What the task asks: Up to and including the line that contains "COL = SC.collection", repeat each line of the data exactly, starting from the first.
++++ Data section ++++
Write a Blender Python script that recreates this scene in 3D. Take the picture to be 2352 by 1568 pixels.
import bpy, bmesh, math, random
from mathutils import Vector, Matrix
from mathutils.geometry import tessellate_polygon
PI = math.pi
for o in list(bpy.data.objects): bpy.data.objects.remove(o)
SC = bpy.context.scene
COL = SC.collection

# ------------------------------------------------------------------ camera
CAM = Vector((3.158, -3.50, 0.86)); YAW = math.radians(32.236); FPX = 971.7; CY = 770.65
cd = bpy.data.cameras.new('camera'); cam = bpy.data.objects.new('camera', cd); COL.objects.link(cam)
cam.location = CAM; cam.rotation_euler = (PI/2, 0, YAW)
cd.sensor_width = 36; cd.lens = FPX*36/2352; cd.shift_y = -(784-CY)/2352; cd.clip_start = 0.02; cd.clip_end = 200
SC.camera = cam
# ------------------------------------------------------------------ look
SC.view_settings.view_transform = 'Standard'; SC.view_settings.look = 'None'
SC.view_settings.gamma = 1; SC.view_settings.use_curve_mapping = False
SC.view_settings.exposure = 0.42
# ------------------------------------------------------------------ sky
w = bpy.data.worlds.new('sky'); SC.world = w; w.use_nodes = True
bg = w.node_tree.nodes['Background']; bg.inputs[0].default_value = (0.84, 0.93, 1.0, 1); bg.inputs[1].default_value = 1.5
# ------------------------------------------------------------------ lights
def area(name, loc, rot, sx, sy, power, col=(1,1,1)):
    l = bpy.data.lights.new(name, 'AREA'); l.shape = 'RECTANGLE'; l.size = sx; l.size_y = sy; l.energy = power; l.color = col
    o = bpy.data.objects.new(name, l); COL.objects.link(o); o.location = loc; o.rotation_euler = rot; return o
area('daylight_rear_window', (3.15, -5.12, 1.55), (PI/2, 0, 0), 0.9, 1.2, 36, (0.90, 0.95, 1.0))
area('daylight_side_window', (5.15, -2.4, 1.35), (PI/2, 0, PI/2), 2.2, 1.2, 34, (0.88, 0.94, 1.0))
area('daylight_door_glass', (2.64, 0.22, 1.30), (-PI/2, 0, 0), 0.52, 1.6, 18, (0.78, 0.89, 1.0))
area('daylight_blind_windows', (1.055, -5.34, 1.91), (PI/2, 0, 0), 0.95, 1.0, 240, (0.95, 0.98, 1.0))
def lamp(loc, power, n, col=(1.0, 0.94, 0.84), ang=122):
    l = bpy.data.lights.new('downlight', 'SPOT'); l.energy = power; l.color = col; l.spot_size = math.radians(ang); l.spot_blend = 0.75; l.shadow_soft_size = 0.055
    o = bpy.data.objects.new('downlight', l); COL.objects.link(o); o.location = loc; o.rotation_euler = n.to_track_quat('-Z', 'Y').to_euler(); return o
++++
Response below:
Write a Blender Python script that recreates this scene in 3D. Take the picture to be 2352 by 1568 pixels.
import bpy, bmesh, math, random
from mathutils import Vector, Matrix
from mathutils.geometry import tessellate_polygon
PI = math.pi
for o in list(bpy.data.objects): bpy.data.objects.remove(o)
SC = bpy.context.scene
COL = SC.collection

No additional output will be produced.